Abstract

In the case involving particles the necessary and sufficient condition for the Penrose process to extract energy from a rotating black hole is absorption of particles with negative energies and angular momenta. No torque at the black-hole horizon occurs. In this article we consider the case of arbitrary fields or matter described by an unspecified, general energy-momentum tensor $T_{\mu \nu}$ and show that the necessary and sufficient condition for extraction of a black hole's rotational energy is analogous to that in the mechanical Penrose process: absorption of negative energy and negative angular momentum. We also show that a necessary condition for the Penrose process to occur is for the Noether current (the conserved energy-momentum density vector) to be spacelike or past directed (timelike or null) on some part of the horizon.
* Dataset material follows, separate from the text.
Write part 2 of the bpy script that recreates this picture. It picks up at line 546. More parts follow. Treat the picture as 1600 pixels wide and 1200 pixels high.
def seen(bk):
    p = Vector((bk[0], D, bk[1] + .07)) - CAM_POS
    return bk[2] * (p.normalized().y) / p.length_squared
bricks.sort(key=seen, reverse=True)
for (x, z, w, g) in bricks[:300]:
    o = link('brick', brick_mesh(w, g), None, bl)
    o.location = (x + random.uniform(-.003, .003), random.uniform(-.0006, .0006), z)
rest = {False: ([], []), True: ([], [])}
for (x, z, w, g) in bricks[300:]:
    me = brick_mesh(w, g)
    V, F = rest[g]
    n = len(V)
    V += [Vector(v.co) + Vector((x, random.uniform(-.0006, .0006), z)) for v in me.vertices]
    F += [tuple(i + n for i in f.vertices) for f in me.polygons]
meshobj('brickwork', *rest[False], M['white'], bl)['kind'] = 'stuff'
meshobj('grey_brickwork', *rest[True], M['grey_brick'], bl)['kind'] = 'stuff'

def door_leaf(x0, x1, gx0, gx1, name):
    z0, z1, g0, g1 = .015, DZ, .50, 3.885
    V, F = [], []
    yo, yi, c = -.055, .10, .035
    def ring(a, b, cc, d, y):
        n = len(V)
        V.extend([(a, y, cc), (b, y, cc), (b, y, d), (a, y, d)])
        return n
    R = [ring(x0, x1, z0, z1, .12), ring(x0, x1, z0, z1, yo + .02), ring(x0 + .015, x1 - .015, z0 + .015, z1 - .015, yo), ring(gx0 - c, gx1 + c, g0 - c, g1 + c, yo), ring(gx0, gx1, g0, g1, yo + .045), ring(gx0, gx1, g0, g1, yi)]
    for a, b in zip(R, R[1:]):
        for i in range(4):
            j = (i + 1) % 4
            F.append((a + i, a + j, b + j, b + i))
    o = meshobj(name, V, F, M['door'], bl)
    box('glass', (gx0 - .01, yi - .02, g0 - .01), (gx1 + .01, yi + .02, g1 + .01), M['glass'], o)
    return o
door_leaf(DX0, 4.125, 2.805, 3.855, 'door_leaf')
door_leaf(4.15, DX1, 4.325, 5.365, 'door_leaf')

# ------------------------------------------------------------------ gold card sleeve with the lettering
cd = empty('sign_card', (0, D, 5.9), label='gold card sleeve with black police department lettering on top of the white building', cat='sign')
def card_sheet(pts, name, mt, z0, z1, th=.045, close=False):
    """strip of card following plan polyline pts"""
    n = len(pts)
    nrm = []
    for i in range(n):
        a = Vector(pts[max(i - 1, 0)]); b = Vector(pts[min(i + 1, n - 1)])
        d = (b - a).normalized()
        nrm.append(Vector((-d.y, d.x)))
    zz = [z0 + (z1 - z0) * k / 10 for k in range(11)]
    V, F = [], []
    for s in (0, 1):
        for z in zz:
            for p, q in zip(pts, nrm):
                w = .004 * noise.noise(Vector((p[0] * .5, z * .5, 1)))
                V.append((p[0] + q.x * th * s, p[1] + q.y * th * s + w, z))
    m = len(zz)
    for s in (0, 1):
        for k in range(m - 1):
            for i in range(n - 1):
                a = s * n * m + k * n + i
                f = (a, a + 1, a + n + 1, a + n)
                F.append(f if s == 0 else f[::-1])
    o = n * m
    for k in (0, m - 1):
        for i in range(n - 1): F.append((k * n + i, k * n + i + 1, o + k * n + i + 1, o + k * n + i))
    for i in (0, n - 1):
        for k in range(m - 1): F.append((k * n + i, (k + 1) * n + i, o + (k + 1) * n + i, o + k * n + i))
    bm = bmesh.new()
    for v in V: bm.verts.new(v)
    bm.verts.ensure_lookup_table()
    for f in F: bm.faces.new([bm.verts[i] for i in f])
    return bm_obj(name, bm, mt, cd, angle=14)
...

In the particle case, our general criterion for the occurrence of a Penrose process reproduces the standard result. In the case of relativistic jet-producing "magnetically arrested disks" we show that the negative energy and angular-momentum absorption condition is obeyed when the Blandford-Znajek mechanism is at work, and hence the high energy extraction efficiency up to $\sim 300\%$ found in recent numerical simulations of such accretion flows results from tapping the black hole's rotational energy through the Penrose process. We show how black-hole rotational energy extraction works in this case by describing the Penrose process in terms of the Noether current.